Before the rules changed back in February, this sign let visitors to Glacier National Park know that they couldn't carry firearms in the park. Now it's just one more piece of National Park Service history.

On the Web: www.nps.gov/glac

Comments

Actually, these are the new signs that just got sent out to every park to put on the outsides of buildings to remind people that while they can now carry in the parks, it is still illegal to bring them into buildings such as visitor centers, ranger stations, museums, etc.

Why do you need to carry in a Park?

Yes, why do you need to carry while in the Park?
The fears that have been accepted by too many people over the past 9 years need to be purged.
Remember: "We have met the enemy and he is us!" Pogo
"We have nothing to fear but fear itself" FDR

People carry inside the parks for the same reason they carry outside the parks, self defense against attack, whether it's human or wild animal. Congress, the President and the Supreme Court all agree. However, everyone has the freedom to make up their own minds, which is why some choose to carry and others not, but one group's position should not be forced on the other. I'm sure we can all survive together, some armed and others not, inside the park just as we do outside the gate.

The locals I had the chance to meet, living around Yellowstone and Glacier, felt some relief that they could use their state-granted privileges legally in the parks. They know that threats don't go away once you cross an imaginary line. They live in Grizzly country and know that wind blowing in their faces or rain will reduce bear spray canisters to the likes of a small club. The visitors I met, however, especially those from New England, were more frightened of the chance of encountering an armed person than the Grizzly and 3 cubs they photographed, approaching and then standing 20' only away. Sure, I would have loved to get a shot of the Griz on Iceberg Lake Trail with my telephoto lens, after climbing the steep grade just to get off the trail, but the darn tourists were in the way.

The No Firearms signs were easy to spot in some areas of the parks I visited, but not in others. It was harder to find the one sign at the Apgar Villiage Visitor Center in Glacier than the many placards placed around the door to the Scuptor's Studio at Mt. Rushmore. There seemed to be no standard to placement. However, I noticed that some non-federal buildings had the same sign posted; it was just a copy of the federal sign with something like Xanterra Properties written on it and taped to the inside of windows at Yellowstone hotels and eateries, but not one was spotted in Glacier. I have a feeling the local management doesn't like guns, and that's OK, but unlike the verbiage on the signs intended for federally manned buildings, those that carry on Xanterra properties aren't breaking a federal law if they carry there. If noticed, they can be asked to leave, and if they don't leave they are breaking Trespassing laws. It's a shame to know that those who carried a firearm in their pocket destined to stay a night at Old Faithful Lodge will let such a sign deceive them, making them leave their firearm in their car where it can be easily stolen, rather than stay safely in their pocket.

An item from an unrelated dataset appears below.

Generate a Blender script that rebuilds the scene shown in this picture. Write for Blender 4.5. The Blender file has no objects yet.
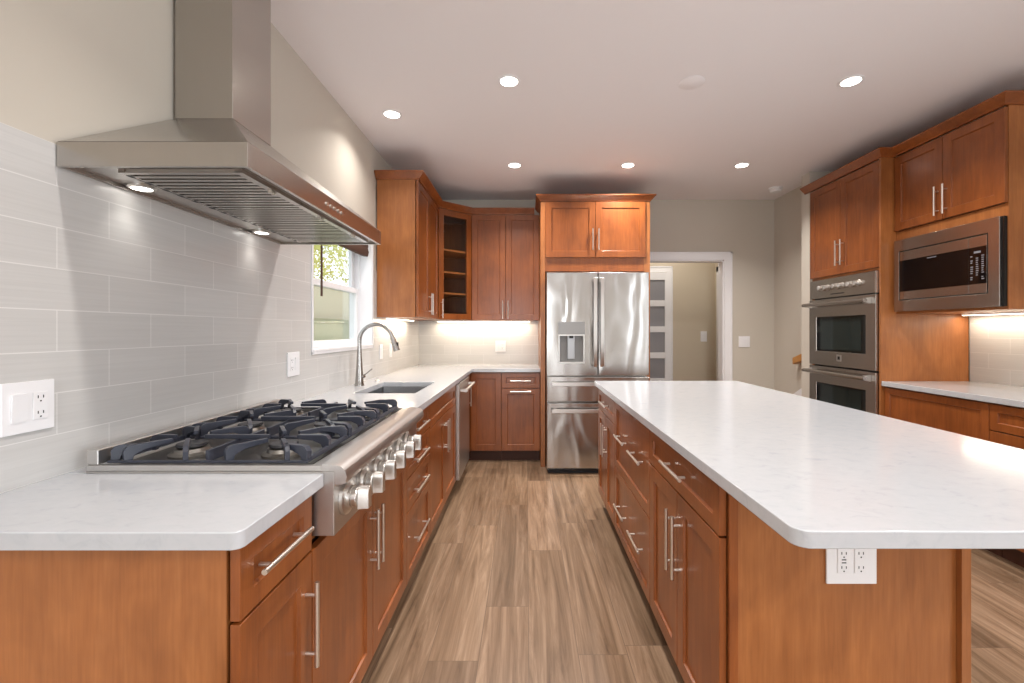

I highly agree with corv78, I would much rather have a weapon and not need it, than to need it and not have it. If someone is not comfortable with carrying a weapon then they shouldn't carry one, for me I'd rather have something more than a can of seasoning protecting me from a grizzly. This law was passed for responsible gun owners, this will not increase crime in our great national parks system, this will make it safer.